Set problem — Reproduce the listing below exactly, minus its pictures.

Data extract —
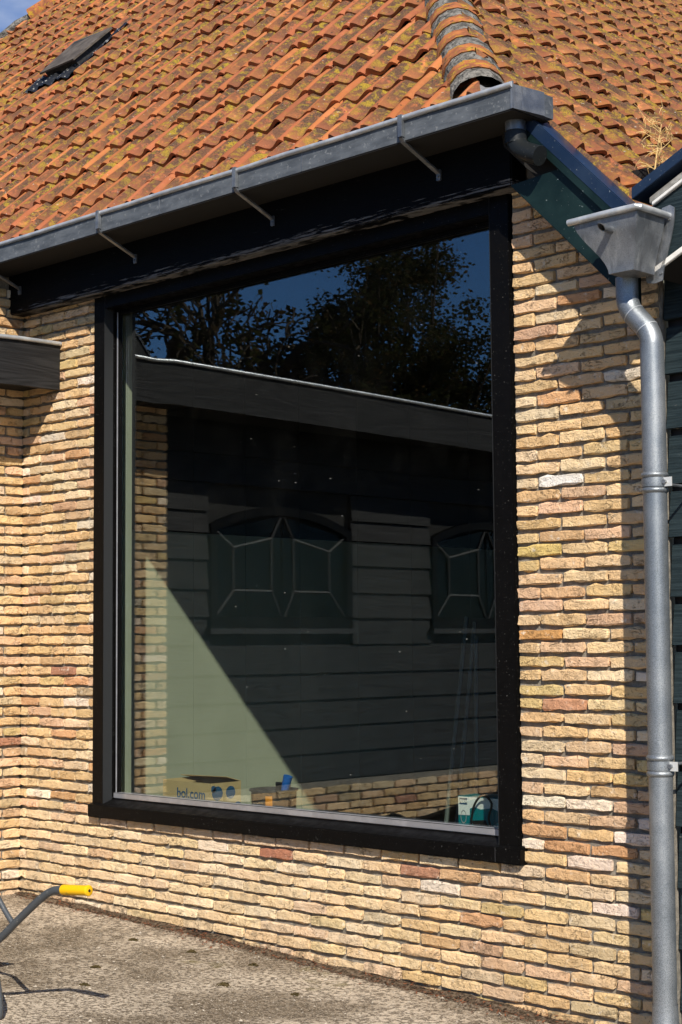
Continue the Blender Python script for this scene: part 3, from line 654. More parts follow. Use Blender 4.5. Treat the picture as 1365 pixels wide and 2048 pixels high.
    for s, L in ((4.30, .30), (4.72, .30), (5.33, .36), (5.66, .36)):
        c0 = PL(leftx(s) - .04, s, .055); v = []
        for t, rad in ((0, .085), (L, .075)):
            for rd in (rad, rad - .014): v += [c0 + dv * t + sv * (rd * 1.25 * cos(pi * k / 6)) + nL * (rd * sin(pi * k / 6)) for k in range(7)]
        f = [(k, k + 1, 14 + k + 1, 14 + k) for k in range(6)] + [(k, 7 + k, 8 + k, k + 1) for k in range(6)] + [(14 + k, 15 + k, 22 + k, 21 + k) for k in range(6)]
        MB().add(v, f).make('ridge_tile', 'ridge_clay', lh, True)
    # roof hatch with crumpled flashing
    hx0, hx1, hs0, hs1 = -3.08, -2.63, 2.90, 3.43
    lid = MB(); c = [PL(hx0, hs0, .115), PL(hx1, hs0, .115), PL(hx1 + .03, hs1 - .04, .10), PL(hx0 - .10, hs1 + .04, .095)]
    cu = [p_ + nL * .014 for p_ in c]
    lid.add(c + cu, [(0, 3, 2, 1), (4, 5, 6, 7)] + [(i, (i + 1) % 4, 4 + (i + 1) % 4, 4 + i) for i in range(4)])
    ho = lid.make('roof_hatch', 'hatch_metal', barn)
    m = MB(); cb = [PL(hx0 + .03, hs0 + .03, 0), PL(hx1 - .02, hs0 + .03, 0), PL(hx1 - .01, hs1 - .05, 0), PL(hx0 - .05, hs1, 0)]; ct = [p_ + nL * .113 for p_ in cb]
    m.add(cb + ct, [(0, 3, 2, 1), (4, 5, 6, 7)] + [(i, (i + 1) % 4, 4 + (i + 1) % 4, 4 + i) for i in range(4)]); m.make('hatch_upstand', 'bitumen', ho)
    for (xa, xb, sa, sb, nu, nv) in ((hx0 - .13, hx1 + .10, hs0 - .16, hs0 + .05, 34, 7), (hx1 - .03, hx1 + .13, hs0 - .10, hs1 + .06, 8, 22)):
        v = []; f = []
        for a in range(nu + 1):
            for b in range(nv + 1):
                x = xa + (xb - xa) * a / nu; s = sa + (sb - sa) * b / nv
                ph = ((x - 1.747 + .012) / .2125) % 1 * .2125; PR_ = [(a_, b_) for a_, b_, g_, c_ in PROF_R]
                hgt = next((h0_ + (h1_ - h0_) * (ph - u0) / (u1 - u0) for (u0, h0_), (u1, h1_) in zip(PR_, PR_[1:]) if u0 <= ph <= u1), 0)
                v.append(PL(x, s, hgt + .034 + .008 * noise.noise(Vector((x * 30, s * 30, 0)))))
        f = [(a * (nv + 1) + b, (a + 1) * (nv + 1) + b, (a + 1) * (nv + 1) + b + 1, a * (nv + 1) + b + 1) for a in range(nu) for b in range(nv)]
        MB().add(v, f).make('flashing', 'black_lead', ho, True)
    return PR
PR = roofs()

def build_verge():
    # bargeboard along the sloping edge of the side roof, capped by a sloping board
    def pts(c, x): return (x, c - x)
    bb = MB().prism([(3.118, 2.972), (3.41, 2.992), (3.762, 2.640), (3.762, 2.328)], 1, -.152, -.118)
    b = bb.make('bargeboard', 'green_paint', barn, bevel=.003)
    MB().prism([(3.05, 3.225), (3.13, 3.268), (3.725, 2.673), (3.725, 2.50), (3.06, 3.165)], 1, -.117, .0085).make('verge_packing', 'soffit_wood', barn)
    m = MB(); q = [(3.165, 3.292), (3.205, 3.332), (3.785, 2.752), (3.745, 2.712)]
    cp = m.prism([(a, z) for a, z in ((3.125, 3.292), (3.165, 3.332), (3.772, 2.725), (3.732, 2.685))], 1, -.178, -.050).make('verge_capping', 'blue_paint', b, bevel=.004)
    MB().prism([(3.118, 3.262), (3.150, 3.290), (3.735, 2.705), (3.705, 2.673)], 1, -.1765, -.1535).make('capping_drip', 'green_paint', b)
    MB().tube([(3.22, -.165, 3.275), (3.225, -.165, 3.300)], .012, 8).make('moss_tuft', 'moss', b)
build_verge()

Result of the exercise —
Continue the Blender Python script for this scene: part 3, from line 654. More parts follow. Use Blender 4.5. Treat the picture as 1365 pixels wide and 2048 pixels high.
    for s, L in ((4.30, .30), (4.72, .30), (5.33, .36), (5.66, .36)):
        c0 = PL(leftx(s) - .04, s, .055); v = []
        for t, rad in ((0, .085), (L, .075)):
            for rd in (rad, rad - .014): v += [c0 + dv * t + sv * (rd * 1.25 * cos(pi * k / 6)) + nL * (rd * sin(pi * k / 6)) for k in range(7)]
        f = [(k, k + 1, 14 + k + 1, 14 + k) for k in range(6)] + [(k, 7 + k, 8 + k, k + 1) for k in range(6)] + [(14 + k, 15 + k, 22 + k, 21 + k) for k in range(6)]
        MB().add(v, f).make('ridge_tile', 'ridge_clay', lh, True)
    # roof hatch with crumpled flashing
    hx0, hx1, hs0, hs1 = -3.08, -2.63, 2.90, 3.43
    lid = MB(); c = [PL(hx0, hs0, .115), PL(hx1, hs0, .115), PL(hx1 + .03, hs1 - .04, .10), PL(hx0 - .10, hs1 + .04, .095)]
    cu = [p_ + nL * .014 for p_ in c]
    lid.add(c + cu, [(0, 3, 2, 1), (4, 5, 6, 7)] + [(i, (i + 1) % 4, 4 + (i + 1) % 4, 4 + i) for i in range(4)])
    ho = lid.make('roof_hatch', 'hatch_metal', barn)
    m = MB(); cb = [PL(hx0 + .03, hs0 + .03, 0), PL(hx1 - .02, hs0 + .03, 0), PL(hx1 - .01, hs1 - .05, 0), PL(hx0 - .05, hs1, 0)]; ct = [p_ + nL * .113 for p_ in cb]
    m.add(cb + ct, [(0, 3, 2, 1), (4, 5, 6, 7)] + [(i, (i + 1) % 4, 4 + (i + 1) % 4, 4 + i) for i in range(4)]); m.make('hatch_upstand', 'bitumen', ho)
    for (xa, xb, sa, sb, nu, nv) in ((hx0 - .13, hx1 + .10, hs0 - .16, hs0 + .05, 34, 7), (hx1 - .03, hx1 + .13, hs0 - .10, hs1 + .06, 8, 22)):
        v = []; f = []
        for a in range(nu + 1):
            for b in range(nv + 1):
                x = xa + (xb - xa) * a / nu; s = sa + (sb - sa) * b / nv
                ph = ((x - 1.747 + .012) / .2125) % 1 * .2125; PR_ = [(a_, b_) for a_, b_, g_, c_ in PROF_R]
                hgt = next((h0_ + (h1_ - h0_) * (ph - u0) / (u1 - u0) for (u0, h0_), (u1, h1_) in zip(PR_, PR_[1:]) if u0 <= ph <= u1), 0)
                v.append(PL(x, s, hgt + .034 + .008 * noise.noise(Vector((x * 30, s * 30, 0)))))
        f = [(a * (nv + 1) + b, (a + 1) * (nv + 1) + b, (a + 1) * (nv + 1) + b + 1, a * (nv + 1) + b + 1) for a in range(nu) for b in range(nv)]
        MB().add(v, f).make('flashing', 'black_lead', ho, True)
    return PR
PR = roofs()

def build_verge():
    # bargeboard along the sloping edge of the side roof, capped by a sloping board
    def pts(c, x): return (x, c - x)
    bb = MB().prism([(3.118, 2.972), (3.41, 2.992), (3.762, 2.640), (3.762, 2.328)], 1, -.152, -.118)
    b = bb.make('bargeboard', 'green_paint', barn, bevel=.003)
    MB().prism([(3.05, 3.225), (3.13, 3.268), (3.725, 2.673), (3.725, 2.50), (3.06, 3.165)], 1, -.117, .0085).make('verge_packing', 'soffit_wood', barn)
    m = MB(); q = [(3.165, 3.292), (3.205, 3.332), (3.785, 2.752), (3.745, 2.712)]
    cp = m.prism([(a, z) for a, z in ((3.125, 3.292), (3.165, 3.332), (3.772, 2.725), (3.732, 2.685))], 1, -.178, -.050).make('verge_capping', 'blue_paint', b, bevel=.004)
    MB().prism([(3.118, 3.262), (3.150, 3.290), (3.735, 2.705), (3.705, 2.673)], 1, -.1765, -.1535).make('capping_drip', 'green_paint', b)
    MB().tube([(3.22, -.165, 3.275), (3.225, -.165, 3.300)], .012, 8).make('moss_tuft', 'moss', b)
build_verge()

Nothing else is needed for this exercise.